Et Dieu merci — Dieu, toujours ! — on n’a pas cru bon d’intégrer les « masturbation », « sodomie », « anus », « fente » et « cul », on a évité les « voyeurisme », « fétichisme », « tribadisme », « masochisme » et « sadisme » qui ponctuaient les lettres, et fait fi des « fifis », des « nymphos », des « pédos », des « homos » qui auraient généré l’hilarité. Comme disait Alfred Jarry, grand iconoclaste devant l’Éternel — encore lui ! —, avec sa sagacité légendaire : « C’est parce que la foule est une masse inerte et incompréhensive et passive qu’il la faut frapper de temps en temps, pour qu’on connaisse à ses grognements d’ours où elle est — et où elle en est. » Celle-ci, ce soir-là, ne grognait pas comme un ours, elle se marrait comme une baleine et se tordait comme un bossu. On aurait peut-être gagné à révéler le fond le plus gênant de ces lettres, question que le rire gras pogne la jaunisse.

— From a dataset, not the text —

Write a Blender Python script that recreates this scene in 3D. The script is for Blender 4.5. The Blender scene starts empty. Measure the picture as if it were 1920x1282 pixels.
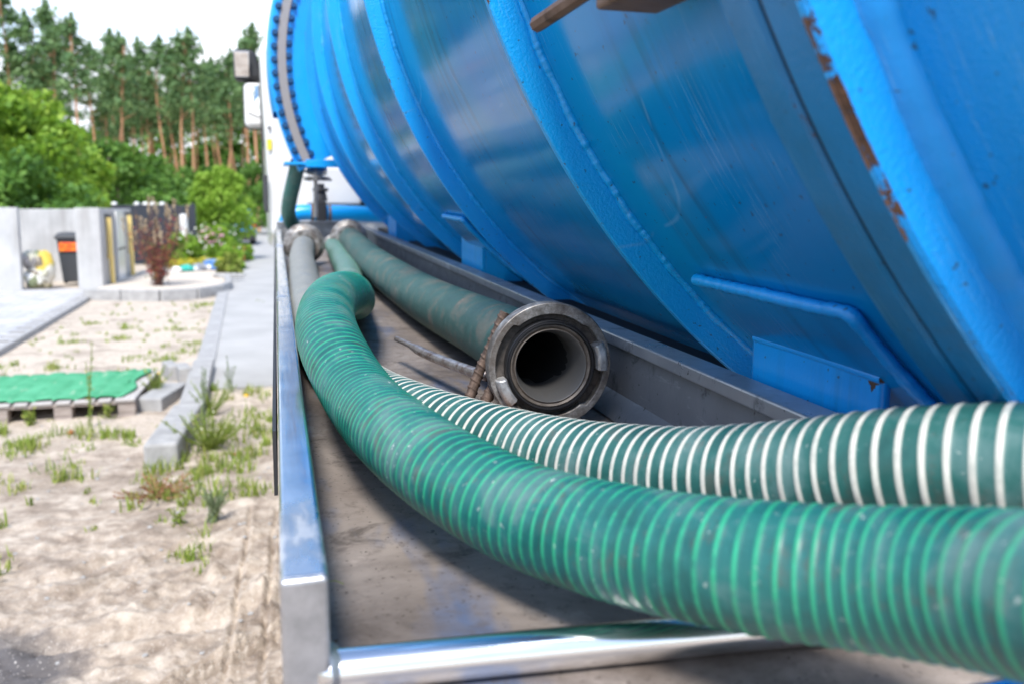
import bpy, math, random
import numpy as np
from mathutils import Vector, Matrix, Euler
random.seed(7); rng = np.random.default_rng(7)
R_ = math.radians
S = bpy.context.scene
COL = S.collection

# ------------------------------------------------------------------ camera, sky, sun, exposure
CAM = np.array([0.0, 0.0, 1.55])
cd = bpy.data.cameras.new('camera'); cam = bpy.data.objects.new('camera', cd); COL.objects.link(cam)
cam.location = CAM; cam.rotation_euler = (R_(90-6.743), 0, R_(-15.455))
cd.sensor_width = 36; cd.lens = 1590/1920*36; cd.shift_y = -61/1920
cd.clip_start = 0.05; cd.clip_end = 2000
cd.dof.use_dof = True; cd.dof.focus_distance = 1.12; cd.dof.aperture_fstop = 4.7; cd.dof.aperture_blades = 9
S.camera = cam

SUN_EL, SUN_AZ = R_(55), math.atan2(-.34, -.94)      # azimuth: sun stands at (sin, cos)(az) = behind left
sd = bpy.data.lights.new('sun', 'SUN'); sun = bpy.data.objects.new('sun', sd); COL.objects.link(sun)
sd.energy = 1.9; sd.angle = R_(13); sd.color = (1, .965, .91)
dirv = Vector((math.sin(SUN_AZ)*math.cos(SUN_EL), math.cos(SUN_AZ)*math.cos(SUN_EL), math.sin(SUN_EL)))
sun.rotation_euler = dirv.to_track_quat('Z', 'Y').to_euler(); sun.location = (-8, -8, 14)

W = bpy.data.worlds.new('World'); S.world = W; W.use_nodes = True
nt = W.node_tree; nt.nodes.clear()
def wn(t, **k):
    n = nt.nodes.new(t)
    for a, b in k.items(): setattr(n, a, b)
    return n
out = wn('ShaderNodeOutputWorld'); bg = wn('ShaderNodeBackground')
sky = wn('ShaderNodeTexSky', sky_type='NISHITA', sun_disc=False, sun_elevation=SUN_EL, sun_rotation=SUN_AZ, air_density=1.0, dust_density=.7, ozone_density=2.0)
tc = wn('ShaderNodeTexCoord'); mp = wn('ShaderNodeMapping'); mp.inputs['Scale'].default_value = (1, 1, 1.9)
mp.inputs['Location'].default_value = (.35, .2, 0)
nz = wn('ShaderNodeTexNoise'); nz.inputs['Scale'].default_value = 2.1; nz.inputs['Detail'].default_value = 7; nz.inputs['Roughness'].default_value = .55
sep = wn('ShaderNodeSeparateXYZ')
hz = wn('ShaderNodeMapRange'); hz.inputs['From Min'].default_value = .0; hz.inputs['From Max'].default_value = .34; hz.inputs['To Min'].default_value = .5; hz.inputs['To Max'].default_value = 0
add = wn('ShaderNodeMath', operation='ADD')
rp = wn('ShaderNodeValToRGB'); rp.color_ramp.elements[0].position = .52; rp.color_ramp.elements[1].position = .74
nz2 = wn('ShaderNodeTexNoise'); nz2.inputs['Scale'].default_value = 3.3; nz2.inputs['Detail'].default_value = 5
cr = wn('ShaderNodeValToRGB')
cr.color_ramp.elements[0].position = .3; cr.color_ramp.elements[0].color = (4.2, 4.4, 4.9, 1)
cr.color_ramp.elements[1].position = .7; cr.color_ramp.elements[1].color = (6.8, 6.9, 7.05, 1)
mx = wn('ShaderNodeMix', data_type='RGBA')
L = nt.links.new
L(tc.outputs['Generated'], mp.inputs['Vector']); L(mp.outputs[0], nz.inputs['Vector']); L(mp.outputs[0], nz2.inputs['Vector'])
L(tc.outputs['Generated'], sep.inputs[0]); L(sep.outputs['Z'], hz.inputs['Value'])
L(nz.outputs['Fac'], add.inputs[0]); L(hz.outputs[0], add.inputs[1]); L(add.outputs[0], rp.inputs['Fac'])
L(nz2.outputs['Fac'], cr.inputs['Fac'])
L(rp.outputs['Color'], mx.inputs['Factor']); L(sky.outputs['Color'], mx.inputs[6]); L(cr.outputs['Color'], mx.inputs[7])
L(mx.outputs[2], bg.inputs['Color']); bg.inputs['Strength'].default_value = .10
L(bg.outputs[0], out.inputs['Surface'])

S.view_settings.view_transform = 'Standard'; S.view_settings.look = 'None'
S.view_settings.exposure = 1.62; S.view_settings.gamma = 1
S.view_settings.use_curve_mapping = False
S.render.engine = 'CYCLES'
S.cycles.max_bounces = 6; S.cycles.use_denoising = True
try: S.cycles.denoiser = 'OPENIMAGEDENOISE'
except Exception: pass

# ------------------------------------------------------------------ small helpers
def rx(P, deg):
    c, s = math.cos(R_(deg)), math.sin(R_(deg)); P = np.asarray(P, float)
    return np.stack([P[..., 0], P[..., 1]*c - P[..., 2]*s, P[..., 1]*s + P[..., 2]*c], -1) + CAM
TILT_TRAY, TILT_TANK = 1.40, 1.638
tw = lambda P: rx(P, TILT_TRAY)       # tray frame -> world (origin at eye height, y along the truck)
kw = lambda P: rx(P, TILT_TANK)       # tank frame -> world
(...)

En somme, la partie du public qui aura lu la correspondance trouvera ce film de 2024 plus chaste que les lettres de 1944, lesquelles allaient bien plus loin, étaient beaucoup plus explicites et plongeaient dans des zones infiniment plus troubles.
Le film aura eu, au moins, l’intérêt de nous apprendre où cette partie-là en était rendue… sans qu’elle ne pût nous partager les raisons pour lesquelles ces choses fussent si drôles.